Within the Fairbanks North Star Borough there are hundreds of miles of multi-use trails. Signs are posted to lay down the rules at most trailheads. Right of way rules, in general, require motorized vehicle users, such as snowmachiners, to yield to non-motorized trail users. Other restrictions and rules are posted, too.

For example, at Creamer’s Field, bikes are not allowed on the boreal forest trail, and dog owners are asked to clean up their pet’s feces.

On the Alaska Dog Mushers Association trails, skijorers are welcome but should give right of way to mushers. Snowmachines are not allowed on these trails; they are groomed by the association and big mountain snowmachine tracks tear them up.

And dogs are not allowed on the trails at Birch Hill Recreation Area.

Trail etiquette also requires common sense. Mushers and fat bikers should wear headlamps during these dark winter days; snowmachine drivers should slow down as they navigate blind corners.

Trail users also should be aware of events happening throughout the winter. Trails are marked well on race day, but that hasn’t prevented collisions.

In March, during the Annamaet Limited North American Championships, a snowmachine crossed the path of Chugiak musher Kourosh Partow. The snowmachine went over the sled’s rear runners, causing the musher’s sled to flip. Partow and his dogs were not injured, but the incident cost Partow a first place lead.
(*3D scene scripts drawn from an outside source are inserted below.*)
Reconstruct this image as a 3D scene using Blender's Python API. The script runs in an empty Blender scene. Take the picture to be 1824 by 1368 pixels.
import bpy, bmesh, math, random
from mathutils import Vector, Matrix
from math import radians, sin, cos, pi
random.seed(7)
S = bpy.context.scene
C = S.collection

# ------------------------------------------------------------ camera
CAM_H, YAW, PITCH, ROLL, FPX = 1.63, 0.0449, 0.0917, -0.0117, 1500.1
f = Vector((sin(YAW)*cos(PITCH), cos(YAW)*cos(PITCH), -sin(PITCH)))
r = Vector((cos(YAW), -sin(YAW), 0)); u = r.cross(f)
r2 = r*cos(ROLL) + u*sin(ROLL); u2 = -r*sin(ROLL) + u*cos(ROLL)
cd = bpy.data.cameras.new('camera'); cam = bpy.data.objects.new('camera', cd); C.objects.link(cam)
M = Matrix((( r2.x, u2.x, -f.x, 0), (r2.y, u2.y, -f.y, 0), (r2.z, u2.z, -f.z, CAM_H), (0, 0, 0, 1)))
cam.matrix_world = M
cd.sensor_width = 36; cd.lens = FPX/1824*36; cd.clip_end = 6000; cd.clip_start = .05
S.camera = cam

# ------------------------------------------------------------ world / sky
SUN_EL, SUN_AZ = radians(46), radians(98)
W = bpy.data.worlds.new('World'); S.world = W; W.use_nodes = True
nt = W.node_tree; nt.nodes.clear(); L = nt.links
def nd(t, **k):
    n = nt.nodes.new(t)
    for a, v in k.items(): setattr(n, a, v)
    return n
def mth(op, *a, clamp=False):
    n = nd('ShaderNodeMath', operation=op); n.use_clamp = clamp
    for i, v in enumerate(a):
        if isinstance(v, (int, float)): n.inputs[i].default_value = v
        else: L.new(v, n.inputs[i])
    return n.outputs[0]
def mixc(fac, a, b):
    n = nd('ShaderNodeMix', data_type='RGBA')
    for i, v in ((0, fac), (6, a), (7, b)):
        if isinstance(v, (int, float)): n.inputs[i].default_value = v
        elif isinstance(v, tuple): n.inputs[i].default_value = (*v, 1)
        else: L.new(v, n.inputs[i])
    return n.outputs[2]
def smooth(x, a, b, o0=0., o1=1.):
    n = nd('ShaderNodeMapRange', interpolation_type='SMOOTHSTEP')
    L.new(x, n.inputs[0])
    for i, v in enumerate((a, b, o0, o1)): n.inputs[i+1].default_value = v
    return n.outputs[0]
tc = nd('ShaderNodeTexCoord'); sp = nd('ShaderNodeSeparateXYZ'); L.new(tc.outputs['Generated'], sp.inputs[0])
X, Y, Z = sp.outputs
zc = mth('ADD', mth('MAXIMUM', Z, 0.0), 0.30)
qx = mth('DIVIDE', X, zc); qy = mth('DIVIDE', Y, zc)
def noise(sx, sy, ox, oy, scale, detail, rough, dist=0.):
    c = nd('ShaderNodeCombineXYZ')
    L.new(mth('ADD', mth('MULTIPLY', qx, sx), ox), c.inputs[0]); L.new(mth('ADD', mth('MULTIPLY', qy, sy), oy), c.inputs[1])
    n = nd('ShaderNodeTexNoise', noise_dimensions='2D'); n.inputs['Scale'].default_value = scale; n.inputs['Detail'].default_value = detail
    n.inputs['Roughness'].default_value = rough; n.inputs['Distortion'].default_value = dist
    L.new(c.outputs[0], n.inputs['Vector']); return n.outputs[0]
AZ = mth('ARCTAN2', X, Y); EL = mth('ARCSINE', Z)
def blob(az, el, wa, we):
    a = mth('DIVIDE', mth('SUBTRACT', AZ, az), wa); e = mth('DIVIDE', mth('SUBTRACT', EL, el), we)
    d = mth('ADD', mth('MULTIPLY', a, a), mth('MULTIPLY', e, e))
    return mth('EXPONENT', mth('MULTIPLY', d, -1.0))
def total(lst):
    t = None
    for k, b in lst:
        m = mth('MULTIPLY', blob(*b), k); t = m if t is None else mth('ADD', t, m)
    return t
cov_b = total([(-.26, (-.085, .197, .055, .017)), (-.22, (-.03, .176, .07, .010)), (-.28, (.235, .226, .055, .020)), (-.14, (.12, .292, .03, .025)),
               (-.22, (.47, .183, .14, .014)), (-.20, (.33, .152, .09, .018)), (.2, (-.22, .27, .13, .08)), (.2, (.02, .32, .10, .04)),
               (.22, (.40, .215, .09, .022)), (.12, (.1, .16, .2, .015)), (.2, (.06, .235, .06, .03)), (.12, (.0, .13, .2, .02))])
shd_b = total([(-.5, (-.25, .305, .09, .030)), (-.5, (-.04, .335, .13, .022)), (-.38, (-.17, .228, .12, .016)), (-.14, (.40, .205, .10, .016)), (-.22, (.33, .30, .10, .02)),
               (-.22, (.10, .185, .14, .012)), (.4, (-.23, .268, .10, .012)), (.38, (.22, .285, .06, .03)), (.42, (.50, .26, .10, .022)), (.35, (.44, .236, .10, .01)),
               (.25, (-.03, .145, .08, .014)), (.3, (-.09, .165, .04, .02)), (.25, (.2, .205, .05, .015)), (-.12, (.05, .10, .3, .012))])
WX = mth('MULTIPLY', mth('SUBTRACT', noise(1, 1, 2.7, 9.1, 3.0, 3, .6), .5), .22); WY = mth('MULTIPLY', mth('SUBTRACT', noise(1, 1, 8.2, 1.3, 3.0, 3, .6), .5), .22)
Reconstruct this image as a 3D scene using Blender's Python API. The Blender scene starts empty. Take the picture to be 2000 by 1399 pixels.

However, a collision on the trails can be more costly than a podium finish. In March 2016, a Nulato man crashed into an Iditarod team, killing one dog and injuring four others. The man was sentenced to six months in prison and ordered to pay a $36,000 fine.

Snowmachine drivers aren’t the only people capable of fouling up the trails. Imagine a cross-country skier scooting down the Chena River the same day as Iron Dog snowmachines zoom toward the finish line. It’s not only inconsiderate to the competitors, but also it’s an unnecessary risk that could result in serious injury.

We should enjoy the trails this winter but not at the expense of others. Stay alert, smart and courteous on the trails.